■ Source excerpt:
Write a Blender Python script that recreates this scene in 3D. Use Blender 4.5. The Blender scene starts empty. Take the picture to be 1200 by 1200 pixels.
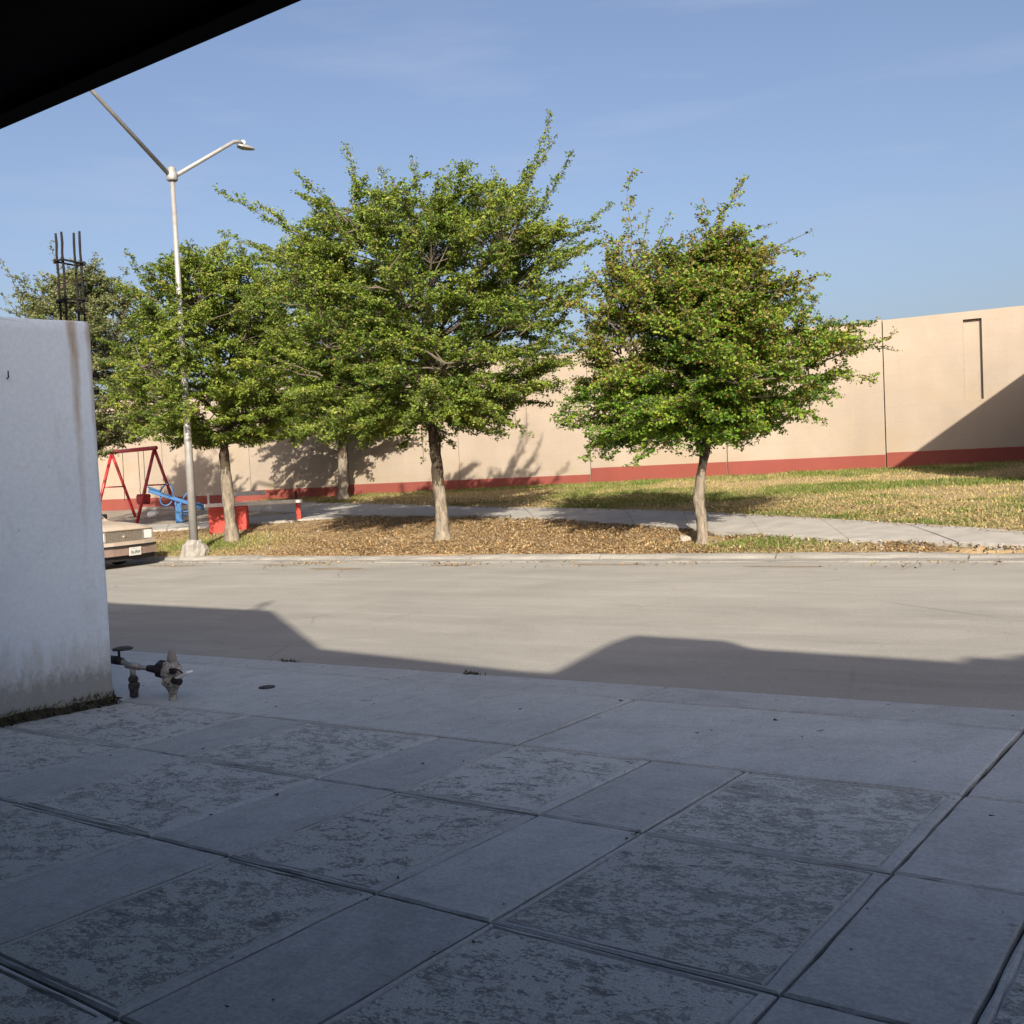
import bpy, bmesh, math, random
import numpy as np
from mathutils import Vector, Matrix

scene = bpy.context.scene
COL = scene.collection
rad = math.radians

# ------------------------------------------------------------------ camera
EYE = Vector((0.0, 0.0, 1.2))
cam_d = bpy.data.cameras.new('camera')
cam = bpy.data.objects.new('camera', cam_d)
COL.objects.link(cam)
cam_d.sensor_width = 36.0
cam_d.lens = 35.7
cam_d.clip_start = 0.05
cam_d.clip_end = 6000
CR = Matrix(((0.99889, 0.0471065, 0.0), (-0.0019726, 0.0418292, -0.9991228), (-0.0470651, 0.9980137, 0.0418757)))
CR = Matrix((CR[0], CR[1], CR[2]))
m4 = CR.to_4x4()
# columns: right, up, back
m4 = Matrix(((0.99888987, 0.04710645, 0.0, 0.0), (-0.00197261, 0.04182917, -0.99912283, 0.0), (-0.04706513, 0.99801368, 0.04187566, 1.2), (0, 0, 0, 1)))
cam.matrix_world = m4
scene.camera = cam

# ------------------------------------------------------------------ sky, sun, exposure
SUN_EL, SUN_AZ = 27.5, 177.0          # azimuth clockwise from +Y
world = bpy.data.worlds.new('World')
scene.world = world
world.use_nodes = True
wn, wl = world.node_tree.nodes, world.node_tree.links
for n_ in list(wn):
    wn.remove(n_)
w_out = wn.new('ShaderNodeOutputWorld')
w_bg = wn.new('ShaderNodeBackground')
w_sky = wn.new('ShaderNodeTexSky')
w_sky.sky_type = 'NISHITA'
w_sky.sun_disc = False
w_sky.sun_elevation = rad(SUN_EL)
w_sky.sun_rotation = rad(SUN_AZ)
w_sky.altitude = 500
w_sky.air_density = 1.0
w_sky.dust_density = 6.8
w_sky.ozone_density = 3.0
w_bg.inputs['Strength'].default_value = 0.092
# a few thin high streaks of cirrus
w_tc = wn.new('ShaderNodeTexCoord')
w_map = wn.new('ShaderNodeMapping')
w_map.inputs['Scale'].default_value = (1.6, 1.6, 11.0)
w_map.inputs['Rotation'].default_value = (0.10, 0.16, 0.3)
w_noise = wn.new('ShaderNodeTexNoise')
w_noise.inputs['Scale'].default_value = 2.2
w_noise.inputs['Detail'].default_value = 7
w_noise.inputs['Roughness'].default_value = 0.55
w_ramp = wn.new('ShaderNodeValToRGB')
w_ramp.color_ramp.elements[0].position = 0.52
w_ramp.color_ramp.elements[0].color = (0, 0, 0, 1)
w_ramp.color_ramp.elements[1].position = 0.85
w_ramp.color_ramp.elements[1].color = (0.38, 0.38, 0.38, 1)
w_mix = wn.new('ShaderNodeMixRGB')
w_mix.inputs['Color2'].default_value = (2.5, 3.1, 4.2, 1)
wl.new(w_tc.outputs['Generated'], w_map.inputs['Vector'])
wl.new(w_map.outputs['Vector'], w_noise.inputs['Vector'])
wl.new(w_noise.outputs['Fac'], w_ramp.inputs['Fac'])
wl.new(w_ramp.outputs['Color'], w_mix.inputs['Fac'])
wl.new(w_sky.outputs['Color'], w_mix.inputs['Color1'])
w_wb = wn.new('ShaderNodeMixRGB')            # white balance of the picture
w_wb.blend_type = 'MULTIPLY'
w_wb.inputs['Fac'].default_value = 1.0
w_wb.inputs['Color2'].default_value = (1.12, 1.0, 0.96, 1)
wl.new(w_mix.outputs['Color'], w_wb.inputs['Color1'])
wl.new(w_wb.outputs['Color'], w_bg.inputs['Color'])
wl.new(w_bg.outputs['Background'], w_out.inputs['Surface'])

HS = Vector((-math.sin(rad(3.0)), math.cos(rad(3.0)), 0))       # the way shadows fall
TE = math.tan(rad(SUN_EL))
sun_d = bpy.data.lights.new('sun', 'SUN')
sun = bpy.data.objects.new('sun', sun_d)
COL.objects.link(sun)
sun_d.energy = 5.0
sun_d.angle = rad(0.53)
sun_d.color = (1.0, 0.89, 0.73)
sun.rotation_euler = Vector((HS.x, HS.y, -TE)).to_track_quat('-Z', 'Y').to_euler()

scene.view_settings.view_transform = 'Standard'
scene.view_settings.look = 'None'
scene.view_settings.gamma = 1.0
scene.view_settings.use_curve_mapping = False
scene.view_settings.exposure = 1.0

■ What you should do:
Each line of the material must be retyped exactly, except that images are omitted.

■ Reply:
Write a Blender Python script that recreates this scene in 3D. Use Blender 4.5. The Blender scene starts empty. Take the picture to be 1200 by 1200 pixels.
import bpy, bmesh, math, random
import numpy as np
from mathutils import Vector, Matrix

scene = bpy.context.scene
COL = scene.collection
rad = math.radians

# ------------------------------------------------------------------ camera
EYE = Vector((0.0, 0.0, 1.2))
cam_d = bpy.data.cameras.new('camera')
cam = bpy.data.objects.new('camera', cam_d)
COL.objects.link(cam)
cam_d.sensor_width = 36.0
cam_d.lens = 35.7
cam_d.clip_start = 0.05
cam_d.clip_end = 6000
CR = Matrix(((0.99889, 0.0471065, 0.0), (-0.0019726, 0.0418292, -0.9991228), (-0.0470651, 0.9980137, 0.0418757)))
CR = Matrix((CR[0], CR[1], CR[2]))
m4 = CR.to_4x4()
# columns: right, up, back
m4 = Matrix(((0.99888987, 0.04710645, 0.0, 0.0), (-0.00197261, 0.04182917, -0.99912283, 0.0), (-0.04706513, 0.99801368, 0.04187566, 1.2), (0, 0, 0, 1)))
cam.matrix_world = m4
scene.camera = cam

# ------------------------------------------------------------------ sky, sun, exposure
SUN_EL, SUN_AZ = 27.5, 177.0          # azimuth clockwise from +Y
world = bpy.data.worlds.new('World')
scene.world = world
world.use_nodes = True
wn, wl = world.node_tree.nodes, world.node_tree.links
for n_ in list(wn):
    wn.remove(n_)
w_out = wn.new('ShaderNodeOutputWorld')
w_bg = wn.new('ShaderNodeBackground')
w_sky = wn.new('ShaderNodeTexSky')
w_sky.sky_type = 'NISHITA'
w_sky.sun_disc = False
w_sky.sun_elevation = rad(SUN_EL)
w_sky.sun_rotation = rad(SUN_AZ)
w_sky.altitude = 500
w_sky.air_density = 1.0
w_sky.dust_density = 6.8
w_sky.ozone_density = 3.0
w_bg.inputs['Strength'].default_value = 0.092
# a few thin high streaks of cirrus
w_tc = wn.new('ShaderNodeTexCoord')
w_map = wn.new('ShaderNodeMapping')
w_map.inputs['Scale'].default_value = (1.6, 1.6, 11.0)
w_map.inputs['Rotation'].default_value = (0.10, 0.16, 0.3)
w_noise = wn.new('ShaderNodeTexNoise')
w_noise.inputs['Scale'].default_value = 2.2
w_noise.inputs['Detail'].default_value = 7
w_noise.inputs['Roughness'].default_value = 0.55
w_ramp = wn.new('ShaderNodeValToRGB')
w_ramp.color_ramp.elements[0].position = 0.52
w_ramp.color_ramp.elements[0].color = (0, 0, 0, 1)
w_ramp.color_ramp.elements[1].position = 0.85
w_ramp.color_ramp.elements[1].color = (0.38, 0.38, 0.38, 1)
w_mix = wn.new('ShaderNodeMixRGB')
w_mix.inputs['Color2'].default_value = (2.5, 3.1, 4.2, 1)
wl.new(w_tc.outputs['Generated'], w_map.inputs['Vector'])
wl.new(w_map.outputs['Vector'], w_noise.inputs['Vector'])
wl.new(w_noise.outputs['Fac'], w_ramp.inputs['Fac'])
wl.new(w_ramp.outputs['Color'], w_mix.inputs['Fac'])
wl.new(w_sky.outputs['Color'], w_mix.inputs['Color1'])
w_wb = wn.new('ShaderNodeMixRGB')            # white balance of the picture
w_wb.blend_type = 'MULTIPLY'
w_wb.inputs['Fac'].default_value = 1.0
w_wb.inputs['Color2'].default_value = (1.12, 1.0, 0.96, 1)
wl.new(w_mix.outputs['Color'], w_wb.inputs['Color1'])
wl.new(w_wb.outputs['Color'], w_bg.inputs['Color'])
wl.new(w_bg.outputs['Background'], w_out.inputs['Surface'])

HS = Vector((-math.sin(rad(3.0)), math.cos(rad(3.0)), 0))       # the way shadows fall
TE = math.tan(rad(SUN_EL))
sun_d = bpy.data.lights.new('sun', 'SUN')
sun = bpy.data.objects.new('sun', sun_d)
COL.objects.link(sun)
sun_d.energy = 5.0
sun_d.angle = rad(0.53)
sun_d.color = (1.0, 0.89, 0.73)
sun.rotation_euler = Vector((HS.x, HS.y, -TE)).to_track_quat('-Z', 'Y').to_euler()

scene.view_settings.view_transform = 'Standard'
scene.view_settings.look = 'None'
scene.view_settings.gamma = 1.0
scene.view_settings.use_curve_mapping = False
scene.view_settings.exposure = 1.0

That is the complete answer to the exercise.